In recent times some very decorative Spanish moroccos have been curiously stained with a sort of marbling. Large consignments of these coloured moroccos have been imported into this country, and they have been used especially by Mr. Roger De Coverly, one of our foremost bookbinders. The morocco is not of a very good quality, and it is too early to say whether the stains are harmful to the leather, as they probably would be if they were on calf.

Colour as indicating subject is usually given in the case of large libraries that do their own binding. Red commonly indicates history and art; blue, theology; green, agriculture and botany; and so on.

In the early seventeenth century the mysterious “Le Gascon” invented the “pointillé” or dotted style of gold tooling, which has been more universally copied than any other small peculiarity in book finishing.

French Seventeenth Century Binding. Inlaid and Gold Tooled. By Le Gascon. [To face p. 238.

Le Gascon was supreme in the binding of small books, whether ornamented with interlaced fillets, inlaid, or with the curious design of a swollen cross. Le Gascon’s small pointillé curves are most cleverly designed; two or three of them suffice to cover a considerable space with an apparently complicated design. The glittering effect of the small pointillé work massed together is heightened by the free addition of small golden dots wherever space can be found for them.

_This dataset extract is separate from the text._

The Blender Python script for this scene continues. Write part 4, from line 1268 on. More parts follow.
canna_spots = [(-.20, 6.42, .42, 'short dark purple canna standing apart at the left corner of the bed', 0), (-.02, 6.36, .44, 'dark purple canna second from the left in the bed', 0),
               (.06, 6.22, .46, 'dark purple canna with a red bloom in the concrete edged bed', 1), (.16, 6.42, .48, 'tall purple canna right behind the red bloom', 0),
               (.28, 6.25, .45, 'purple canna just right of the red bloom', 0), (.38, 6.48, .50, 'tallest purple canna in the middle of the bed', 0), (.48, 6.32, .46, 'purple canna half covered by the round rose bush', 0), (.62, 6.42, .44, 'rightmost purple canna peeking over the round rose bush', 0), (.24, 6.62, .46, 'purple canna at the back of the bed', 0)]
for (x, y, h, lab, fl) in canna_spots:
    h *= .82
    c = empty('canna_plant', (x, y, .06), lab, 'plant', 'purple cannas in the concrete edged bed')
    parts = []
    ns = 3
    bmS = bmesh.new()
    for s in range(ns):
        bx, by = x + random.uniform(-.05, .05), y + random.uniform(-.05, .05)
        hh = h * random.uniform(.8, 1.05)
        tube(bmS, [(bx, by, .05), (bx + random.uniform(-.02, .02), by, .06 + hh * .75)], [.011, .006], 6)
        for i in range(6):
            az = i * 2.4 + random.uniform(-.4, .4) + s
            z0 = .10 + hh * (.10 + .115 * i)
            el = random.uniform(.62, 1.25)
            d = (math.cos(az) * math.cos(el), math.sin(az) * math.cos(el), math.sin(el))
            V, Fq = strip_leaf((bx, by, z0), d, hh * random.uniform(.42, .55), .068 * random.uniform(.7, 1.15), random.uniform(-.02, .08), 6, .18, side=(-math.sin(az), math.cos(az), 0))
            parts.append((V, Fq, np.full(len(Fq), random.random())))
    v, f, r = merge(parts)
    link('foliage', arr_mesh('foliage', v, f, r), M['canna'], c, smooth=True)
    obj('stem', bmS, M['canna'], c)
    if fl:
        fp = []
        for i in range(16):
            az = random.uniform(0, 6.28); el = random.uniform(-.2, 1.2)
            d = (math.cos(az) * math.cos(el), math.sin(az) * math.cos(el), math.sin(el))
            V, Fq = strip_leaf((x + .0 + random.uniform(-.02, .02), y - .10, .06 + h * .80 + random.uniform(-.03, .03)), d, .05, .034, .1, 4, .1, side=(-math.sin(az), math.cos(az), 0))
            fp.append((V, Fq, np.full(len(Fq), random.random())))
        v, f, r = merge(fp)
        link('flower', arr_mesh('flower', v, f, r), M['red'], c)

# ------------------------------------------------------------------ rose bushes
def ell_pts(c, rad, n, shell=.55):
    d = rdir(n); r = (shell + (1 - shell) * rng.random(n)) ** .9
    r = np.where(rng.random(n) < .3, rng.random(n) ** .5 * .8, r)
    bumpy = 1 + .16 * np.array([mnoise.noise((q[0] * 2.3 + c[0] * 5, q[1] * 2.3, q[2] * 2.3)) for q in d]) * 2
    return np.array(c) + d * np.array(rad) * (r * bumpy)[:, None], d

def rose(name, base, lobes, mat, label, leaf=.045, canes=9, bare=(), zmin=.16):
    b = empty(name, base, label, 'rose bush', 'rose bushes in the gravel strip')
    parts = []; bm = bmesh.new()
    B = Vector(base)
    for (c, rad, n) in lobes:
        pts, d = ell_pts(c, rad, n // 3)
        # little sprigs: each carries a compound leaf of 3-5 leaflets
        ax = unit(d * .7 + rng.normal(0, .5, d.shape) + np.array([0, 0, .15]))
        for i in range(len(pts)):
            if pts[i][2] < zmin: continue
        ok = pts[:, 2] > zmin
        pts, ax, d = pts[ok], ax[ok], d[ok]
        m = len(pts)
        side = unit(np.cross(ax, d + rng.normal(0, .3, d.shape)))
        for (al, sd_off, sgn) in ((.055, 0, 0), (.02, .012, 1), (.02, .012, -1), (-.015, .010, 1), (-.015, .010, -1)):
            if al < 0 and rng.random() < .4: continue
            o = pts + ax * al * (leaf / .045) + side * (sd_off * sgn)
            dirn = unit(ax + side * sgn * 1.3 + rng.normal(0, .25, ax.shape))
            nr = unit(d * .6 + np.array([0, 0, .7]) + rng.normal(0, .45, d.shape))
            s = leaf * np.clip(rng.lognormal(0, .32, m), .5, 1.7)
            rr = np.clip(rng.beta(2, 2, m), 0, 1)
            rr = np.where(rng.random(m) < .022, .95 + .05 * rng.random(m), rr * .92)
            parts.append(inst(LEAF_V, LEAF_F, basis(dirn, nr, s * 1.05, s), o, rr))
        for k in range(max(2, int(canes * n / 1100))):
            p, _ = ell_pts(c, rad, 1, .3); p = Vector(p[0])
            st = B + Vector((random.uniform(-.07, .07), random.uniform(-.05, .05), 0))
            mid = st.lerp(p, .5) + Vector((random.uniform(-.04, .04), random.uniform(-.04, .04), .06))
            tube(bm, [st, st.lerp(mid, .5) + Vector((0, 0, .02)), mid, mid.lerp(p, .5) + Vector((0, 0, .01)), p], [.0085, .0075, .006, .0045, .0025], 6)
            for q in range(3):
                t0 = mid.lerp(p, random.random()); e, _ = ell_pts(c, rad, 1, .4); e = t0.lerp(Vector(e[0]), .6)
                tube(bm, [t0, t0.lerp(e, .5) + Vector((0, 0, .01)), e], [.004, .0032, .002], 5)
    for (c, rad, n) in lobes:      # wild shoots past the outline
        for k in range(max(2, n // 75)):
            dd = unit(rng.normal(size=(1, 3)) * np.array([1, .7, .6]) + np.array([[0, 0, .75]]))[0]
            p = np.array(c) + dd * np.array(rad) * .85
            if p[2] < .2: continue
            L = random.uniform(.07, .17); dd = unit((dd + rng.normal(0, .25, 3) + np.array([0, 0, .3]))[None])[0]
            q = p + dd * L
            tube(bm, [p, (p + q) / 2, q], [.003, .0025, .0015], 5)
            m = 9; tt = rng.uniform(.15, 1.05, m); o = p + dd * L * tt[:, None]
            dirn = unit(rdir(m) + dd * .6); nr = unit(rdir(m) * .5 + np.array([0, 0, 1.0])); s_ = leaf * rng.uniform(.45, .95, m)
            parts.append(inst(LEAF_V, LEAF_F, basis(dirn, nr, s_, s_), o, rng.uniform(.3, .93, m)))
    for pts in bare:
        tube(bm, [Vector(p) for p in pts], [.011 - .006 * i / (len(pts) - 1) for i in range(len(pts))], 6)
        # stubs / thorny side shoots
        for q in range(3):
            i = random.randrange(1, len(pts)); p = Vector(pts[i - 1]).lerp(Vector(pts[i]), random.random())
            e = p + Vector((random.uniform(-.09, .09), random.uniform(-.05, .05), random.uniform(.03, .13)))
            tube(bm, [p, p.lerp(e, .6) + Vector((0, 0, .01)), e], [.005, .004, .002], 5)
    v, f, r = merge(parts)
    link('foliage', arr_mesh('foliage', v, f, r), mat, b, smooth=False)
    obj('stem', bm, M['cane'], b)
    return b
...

Red morocco was Le Gascon’s favourite groundwork, and on this he frequently set inlays of coloured morocco, citron, olive and marbled brown. These were mostly used in the case of bindings bearing a design of interlacing fillets, with gold tooling between them. No signed binding by Le Gascon is as yet known, but there are some bearing the name of Florimond Badier, who was son-in-law to Jean Gillède, which nearly resemble Le Gascon’s work, but lack his exquisite finish. On some of these appears a small dotted profile head, which is supposed to be a mark of Le Gascon’s. This same head is copied on some of the bindings of our English Samuel Mearne, who must therefore have seen and admired some of Le Gascon’s or Badier’s work. “Le Gascon” was probably Jean Gillède.

Macè Ruette followed many of Le Gascon’s manners, and his son Antoine did the same. These binders were royal binders to Louis XIII. and Louis XIV. respectively, and probably bound most of the fine bindings made for these kings, bearing their coats-of-arms.

The bindings made for the Baron de Longepierre are not uncommon. They were probably bound by Luc Antoine Boyet, royal binder to Louis XV. These little books bear upon them the device of a golden fleece, because the Baron wrote plays, and the only successful one was called “Medea” and dealt with the subject of the Argonauts. The bindings are all exquisitely finished, and of beautiful red leather; they sometimes have finely decorated doublures and marbling under the gold on the edges, a charming detail which has been much liked by French binders ever since.

Padeloup le Jeune was royal binder to Louis XV. after Boyet, and belonged to one of the many French families of binders. Padeloup’s work is luckily often signed by means of a small ticket on the title page or end paper. He perfected the patterns known as “Dentelles,” which had been first thought of by Boyet. These designs start from the edges of the boards inwards, and the inner edge is deeply dentated and is supposed to resemble lace. Padeloup used blue and red morocco, and executed several small bindings with inlays of coloured leather in geometrical designs.